Suriyeli hak savunucusu Elgazi: Dönenler ne evlerini ne sokaklarını bulabildi
2013 yılında Türkiye’ye sığınan Suriyeli hak savunucusu Taha Elgazi ise “Esad düştü, Suriye’de ortam güvenli oldu” söylemlerinin gerçeği yansıtmadığına dikkat çekiyor. Elgazi “Güvenli ortam dediğimizde sadece emniyet değil. Açıkçası Şu an Suriye’de bir güvenli ortam yok, sağlık, eğitim, sosyal hayat sistemi yok” diyor. “Medyada gelen görseller doğru değil” diyen Elgazi anaakım medyadaki kimi yayınlarda servis edilen görsellerin Şam’ın, Halep’in merkezinde eziyet görmeyen bölgelerden olduğunu söylüyor. “Şu an gerçek Suriye’nin yüzde 60’ı yıkık durumda.
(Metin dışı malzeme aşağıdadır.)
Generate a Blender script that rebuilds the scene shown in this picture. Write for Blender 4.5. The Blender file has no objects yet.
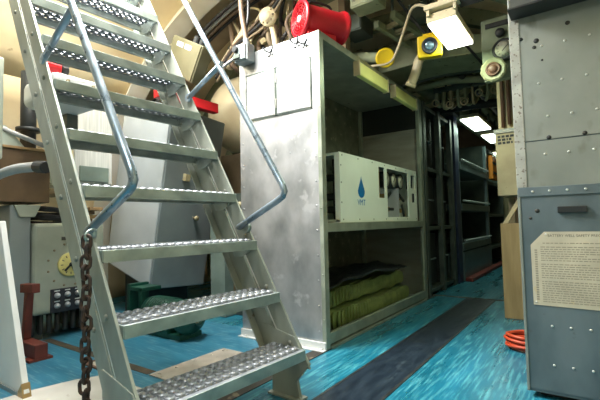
import bpy, bmesh, math, random
from mathutils import Vector, Matrix
random.seed(7)
C = bpy.context.scene.collection
PI = math.pi
V = Vector

# ------------------------------------------------------------------ materials
def mat(name, col, rough=0.5, metal=0.0, col2=None, nscale=6.0, stretch=(1, 1, 1), lo=0.35, hi=0.65,
        spots=None, spot_scale=30.0, spot_th=0.68, bump=0.0, sstretch=None, swidth=.05, bscale=60.0, rvar=0.12, spec=0.5, detail=6.0):
    m = bpy.data.materials.new(name); m.use_nodes = True
    nt = m.node_tree; N = nt.nodes; L = nt.links
    b = N['Principled BSDF']
    b.inputs['Metallic'].default_value = metal
    b.inputs['Specular IOR Level'].default_value = spec
    tc = N.new('ShaderNodeTexCoord'); mp = N.new('ShaderNodeMapping')
    mp.inputs['Scale'].default_value = stretch
    L.new(tc.outputs['Object'], mp.inputs['Vector'])
    n1 = N.new('ShaderNodeTexNoise'); n1.inputs['Scale'].default_value = nscale; n1.inputs['Detail'].default_value = detail
    L.new(mp.outputs[0], n1.inputs['Vector'])
    r = N.new('ShaderNodeValToRGB')
    c2 = col2 or tuple(c * 0.82 for c in col)
    r.color_ramp.elements[0].position = lo; r.color_ramp.elements[0].color = (*c2, 1)
    r.color_ramp.elements[1].position = hi; r.color_ramp.elements[1].color = (*col, 1)
    L.new(n1.outputs['Fac'], r.inputs['Fac'])
    out = r.outputs['Color']
    if spots:
        n2 = N.new('ShaderNodeTexNoise'); n2.inputs['Scale'].default_value = spot_scale; n2.inputs['Detail'].default_value = 4
        if sstretch:
            mp2 = N.new('ShaderNodeMapping'); mp2.inputs['Scale'].default_value = sstretch
            L.new(tc.outputs['Object'], mp2.inputs['Vector']); L.new(mp2.outputs[0], n2.inputs['Vector'])
        else: L.new(tc.outputs['Object'], n2.inputs['Vector'])
        r2 = N.new('ShaderNodeValToRGB'); r2.color_ramp.elements[0].position = spot_th; r2.color_ramp.elements[1].position = min(1, spot_th + swidth)
        r2.color_ramp.elements[0].color = (0, 0, 0, 1); r2.color_ramp.elements[1].color = (1, 1, 1, 1)
        L.new(n2.outputs['Fac'], r2.inputs['Fac'])
        mx = N.new('ShaderNodeMix'); mx.data_type = 'RGBA'
        L.new(r2.outputs['Color'], mx.inputs['Factor']); L.new(out, mx.inputs['A']); mx.inputs['B'].default_value = (*spots, 1)
        out = mx.outputs['Result']
    L.new(out, b.inputs['Base Color'])
    mr = N.new('ShaderNodeMapRange'); mr.inputs['To Min'].default_value = max(.03, rough - rvar); mr.inputs['To Max'].default_value = min(1, rough + rvar)
    L.new(n1.outputs['Fac'], mr.inputs['Value']); L.new(mr.outputs[0], b.inputs['Roughness'])
    if bump:
        n3 = N.new('ShaderNodeTexNoise'); n3.inputs['Scale'].default_value = bscale; n3.inputs['Detail'].default_value = 3
        L.new(mp.outputs[0], n3.inputs['Vector'])
        bp = N.new('ShaderNodeBump'); bp.inputs['Strength'].default_value = bump; bp.inputs['Distance'].default_value = 0.01
        L.new(n3.outputs['Fac'], bp.inputs['Height']); L.new(bp.outputs[0], b.inputs['Normal'])
    return m

def emat(name, col, strength):
    m = bpy.data.materials.new(name); m.use_nodes = True
    b = m.node_tree.nodes['Principled BSDF']
    b.inputs['Base Color'].default_value = (*col, 1)
    b.inputs['Emission Color'].default_value = (*col, 1); b.inputs['Emission Strength'].default_value = strength
    return m

M = {}
M['galv'] = mat('galvanised_steel', (.38, .44, .41), .42, .6, (.22, .27, .25), 9, spots=(.20, .22, .19), spot_scale=22, spot_th=.70)
M['tread'] = mat('tread_steel', (.30, .32, .345), .42, .5, (.20, .22, .24), 12)
M['ladder'] = mat('ladder_frame_paint', (.36, .39, .34), .48, .25, (.235, .265, .23), 7, stretch=(1, 1, .4), spots=(.20, .18, .13), spot_scale=26, spot_th=.70)
M['edge'] = mat('pale_edge', (.92, .90, .84), .5, 0)
M['rail'] = mat('rail_steel', (.33, .41, .48), .30, .6, (.22, .29, .35), 14)
M['alu'] = mat('worn_aluminium', (.55, .56, .57), .40, .75, (.30, .32, .33), 4, stretch=(1.5, 1.5, 1), lo=.3, hi=.7, spots=(.60, .61, .62), spot_scale=7, spot_th=.62, rvar=.18)
M['aludark'] = mat('dull_aluminium', (.36, .37, .33), .5, .4, (.24, .26, .22), 6, spots=(.12, .12, .10), spot_scale=20, spot_th=.7)
M['frame'] = mat('cabinet_frame', (.38, .42, .34), .42, .45, (.26, .30, .24), 8)
M['backwall'] = mat('cabinet_back', (.17, .18, .13), .6, .1, (.09, .10, .07), 7, spots=(.26, .26, .18), spot_scale=14, spot_th=.62)
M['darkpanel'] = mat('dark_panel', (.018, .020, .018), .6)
M['greypanel'] = mat('grey_panel', (.33, .32, .27), .5, .2, (.25, .24, .20), 3, stretch=(1, 1, 5))
M['upper'] = mat('grey_green_paint', (.275, .30, .27), .40, .3, (.19, .22, .20), 3, lo=.3, hi=.7, spots=(.17, .18, .155), spot_scale=9, spot_th=.60, swidth=.12, sstretch=(1, 1, .6), rvar=.15)
M['lower'] = mat('blue_grey_paint', (.125, .165, .18), .45, .25, (.085, .118, .13), 5, stretch=(1.4, 1, .7), spots=(.08, .09, .09), spot_scale=13, spot_th=.70, rvar=.15)
M['hood'] = mat('dark_hood_paint', (.12, .13, .125), .5, .3, (.08, .09, .085), 5)
M['rivet'] = mat('rivet', (.62, .64, .60), .4, .5)
M['floor'] = mat('blue_linoleum', (.010, .185, .295), .30, 0, (.004, .085, .125), 1.4, stretch=(5, 1.0, 1), lo=.30, hi=.70, spots=(.09, .37, .43), spot_scale=14, spot_th=.48, swidth=.26, sstretch=(4.5, .35, 1), rvar=.22, bump=.04, bscale=8, spec=.5, detail=8)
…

Humus’ta, Deyrelzor’da, Şam’da, Guta’da yerle bir durumda. İnsanlar tabii ki dönmek istiyor ama nereye dönecekler? Bu soru çok önemli. İnsanların geri dönmesi için geri dönecek bir evi, bir mahallesi olması gerekiyor.”
“Sınır kapısından gelen verilere istinaden yaklaşık 8 bin kişi döndü” diyen Elgazi Esad düştükten sonra bir anlık sevinç ile geri dönen Suriyelilerin bir kısmının yeniden Türkiye’ye gelmek istediğini, ama gönüllü dönüş yapanların artık dönemediğini belirtiyor:
“Dönüşler gönüllü dönüş şeklinde oldu malesef. Yani gidenler bir daha Türkiye’ye gelemeyecek şekilde gitti. Aileler Esad rejimi düştükten sonra bir sevinç içinde hemen dönmek istediller. Ama orada ne evini ne sokağını ne de şehrini buldular. Şu an Suriye’ye geri dönenlerin bir kısmı tekrar Türkiye’ye dönmek istiyor.”
Suriyeli sığınmacıları sömüren kim?
“Sanki Suriyeli halkımızın kaderi bu hayatta yüzleri gülmemek” diyen Elgazi, Esad düştüğü için ne kadar sevinseler de Suriyeli göçmenlerin sevincini yarım bırakan acı gerçeklikleri hepimize hatırlatıyor:
“Yıllarca hapishaneler, gördük. Esad rejimi düştükten sonra şimdi de korkuyla yaşıyoruz: geri gönderilme korkusu… İnsanlara Türkiye’ye gelip gidebilecekleri bir fırsat tanınsın. İnsanlar orada neyi var neyi yok görüp sonra gelip ailesini alabilsin. İnsanları sınırımızdan itelim ne olursa olsun demek insanlık değil. İnsanları onurlu, insancan geri göndermek çok önemli.” Suriyeliler giderse herşey ucuz olur, kiralar düşer, işçiler daha fazla maaş alır diyenlerimiz için Elgazi’nin sorduğu bir soruyla bitirelim:“Suriyeli sığınmacıları ucuz işçi olarak sömüren, evin kirası 10 binse 20 bin isteyen kim?”